Risk management is an important part of the asset management process. Its purpose is to understand the cause, likelihood and consequences of adverse events and to make the risks associated with those events acceptable or not. The criticality of an asset is defined by its importance (value) and vulnerability to the organization in case of failure to perform its expected function.

The costs of maintenance in risk management, that is, the monitoring of the condition of the machinery and control of processes, etc., should be directly related to the probability of the failure occurring and the severity of the consequences of these failures.

Condition monitoring is a systematic data collection and evaluation process to identify changes in the performance or condition of an asset system, or its components, so that proactive corrective actions can be economically planned to maintain reliability.

If availability of data can be a challenge in maintenance management and its risks, from a six-month history of reliable information, it is already possible to make the calculations for sufficient application of reliability engineering. It’s recommended to include a CMMS system as the purpose of a CMMS system are organizing, automating and simplifying the maintenance operations.

Predictive maintenance is critical to reliability

There are several predictive techniques that incorporated into the proactive maintenance strategy, will contribute significantly to the reliability, availability and maintainability of industrial machinery. Among the predictive techniques are:

– Vibration analysis: one of the oldest methods of prediction in the industry that allows detection of potential failures such as imbalance, misalignment, shaft warping, wear on gears and bearings, poor fixation of the machine or internal components, abrasion, gaps, bearings, electrical problems, among others.

– Oil analysis: used to detect wear on moving parts in machinery and the presence of contaminating substances. There are four types of oil analysis: physical-chemical analysis; contamination analysis; spectrometry and ferrography.

– Ferrography: The quantification and analysis of the morphology of the wear particles found in lubricant samples determines, among others, the types of wear, the contaminants, and the performance of the lubricant.

– Thermography: non-destructive technique for the measurement of temperature and observation of the heat distribution from infrared radiation. It seeks to identify faults in electrical equipment and systems, static and dynamic mechanical equipment.

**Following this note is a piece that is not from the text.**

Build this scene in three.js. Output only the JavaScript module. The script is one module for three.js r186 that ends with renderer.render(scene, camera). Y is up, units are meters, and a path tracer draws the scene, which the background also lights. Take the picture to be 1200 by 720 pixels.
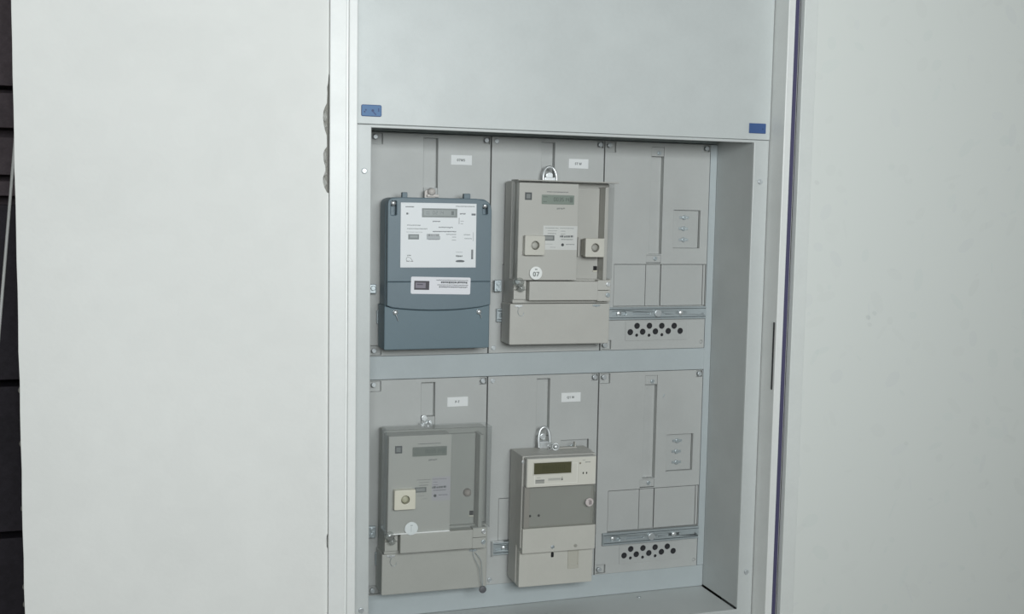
import * as THREE from 'three';
import { RoundedBoxGeometry } from 'three/addons/geometries/RoundedBoxGeometry.js';
import { mergeGeometries } from 'three/addons/utils/BufferGeometryUtils.js';
import { RectAreaLightUniformsLib } from 'three/addons/lights/RectAreaLightUniformsLib.js';

// ---------------------------------------------------------------- camera, sky, light, exposure
// Coordinates below are "wall coordinates": x along the wall, y up from the line between the two meter rows, z out of the wall.
// The floor lies H below that line.
const H = 1.35;
const scene = new THREE.Scene();
const camera = new THREE.PerspectiveCamera(2 * Math.atan(360 / 1300.1) * 180 / Math.PI, 1200 / 720, 0.05, 60);
camera.rotation.order = 'YXZ';
camera.rotation.set(-0.090637, -0.320331, 0.01799);
camera.position.set(-0.42156, H + 0.35335, 2.17627);
scene.add(camera);

const renderer = new THREE.WebGLRenderer({ antialias: true });
renderer.toneMapping = THREE.LinearToneMapping;
renderer.toneMappingExposure = 1.0;
renderer.shadowMap.enabled = true;
renderer.shadowMap.type = THREE.PCFSoftShadowMap;
scene.background = new THREE.Color(0.62, 0.68, 0.74);            // overcast sky outside the room

RectAreaLightUniformsLib.init();
const WIN = { x: -0.05, y: 0.73, w: 1.7, h: 0.76, z: 2.85 };        // the frosted window behind the camera
const daylight = new THREE.RectAreaLight(new THREE.Color(0.945, 0.992, 1.0), 18.0, WIN.w - 0.12, WIN.h - 0.12);
daylight.position.set(WIN.x, H + WIN.y, WIN.z - 0.02);            // just in front of the glowing pane, facing the wall
scene.add(daylight);

// ---------------------------------------------------------------- helpers
function rng(seed) { let a = seed >>> 0; return () => { a = (a + 0x6d2b79f5) >>> 0; let t = a; t = Math.imul(t ^ (t >>> 15), t | 1); t ^= t + Math.imul(t ^ (t >>> 7), t | 61); return ((t ^ (t >>> 14)) >>> 0) / 4294967296; }; }
const used = {};
function numbered(n) { const k = used[n] = (used[n] ?? -1) + 1; return k ? n + '_' + String(k).padStart(3, '0') : n; }
const origin = new Map();
function shade(m) { m.castShadow = true; m.receiveShadow = true; return m; }
// a thing: a Group at its base, given in wall coordinates; its parts are modelled in wall coordinates too
function thing(name, label, category, [x, y, z], group) {
  const o = new THREE.Group(); o.name = numbered(name); o.position.set(x, H + y, z); scene.add(o);
  o.userData = { label, category }; if (group) o.userData.group = group;
  origin.set(o, [x, y, z]); return o;
}
function part(name, geo, mat, parent, label) {
  const [x, y, z] = origin.get(parent) ?? [0, 0, 0];
  geo = Array.isArray(geo) ? merge(geo) : geo;
  geo.translate(-x, -y, -z);
  const m = shade(new THREE.Mesh(geo, mat)); m.name = name; parent.add(m); origin.set(m, [x, y, z]);
  if (label) m.userData.label = label;
  return m;
}
function struct(name, geo, mat, parent) {
  geo = Array.isArray(geo) ? merge(geo) : geo;
  if (!parent) geo.translate(0, H, 0);
  const m = shade(new THREE.Mesh(geo, mat)); m.name = name; (parent ?? scene).add(m);
  if (!parent) { m.userData.kind = 'structure'; origin.set(m, [0, -H, 0]); }
  return m;
}
function merge(list) { return mergeGeometries(list.map((g) => { const q = g.index ? g.toNonIndexed() : g; for (const k of Object.keys(q.attributes)) if (!['position', 'normal', 'uv'].includes(k)) q.deleteAttribute(k); return q; })); }
// uv in metres by the dominant direction of each face
function uvm(g) {
  g = g.index ? g.toNonIndexed() : g;
  const p = g.attributes.position, uv = new Float32Array(p.count * 2);
  const a = new THREE.Vector3(), b = new THREE.Vector3(), c = new THREE.Vector3();
  for (let i = 0; i < p.count; i += 3) {
    a.fromBufferAttribute(p, i); b.fromBufferAttribute(p, i + 1); c.fromBufferAttribute(p, i + 2);
    const n = b.clone().sub(a).cross(c.clone().sub(a)), ax = Math.abs(n.x), ay = Math.abs(n.y), az = Math.abs(n.z);
    [a, b, c].forEach((v, k) => {
      uv[(i + k) * 2] = az >= ax && az >= ay ? v.x : ax >= ay ? v.z : v.x;
      uv[(i + k) * 2 + 1] = az >= ax && az >= ay ? v.y : ax >= ay ? v.y : v.z;
    });
  }
  g.setAttribute('uv', new THREE.BufferAttribute(uv, 2)); return g;
}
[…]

– Ultrasound: method by which internal discontinuities are detected by the propagation of sound waves through a component of machinery.

– Statistical analysis of daily time series of temperature and acceleration: the use of data loggers with temperature and acceleration sensors allows knowing the behavioral signature of a machine, identifying its tendency to health or failure.

While the spectral analysis generates a high resolution photograph, the temporal series statistical analysis generates a low resolution film, which, due to its wealth of data, allows the creation of a true machine record.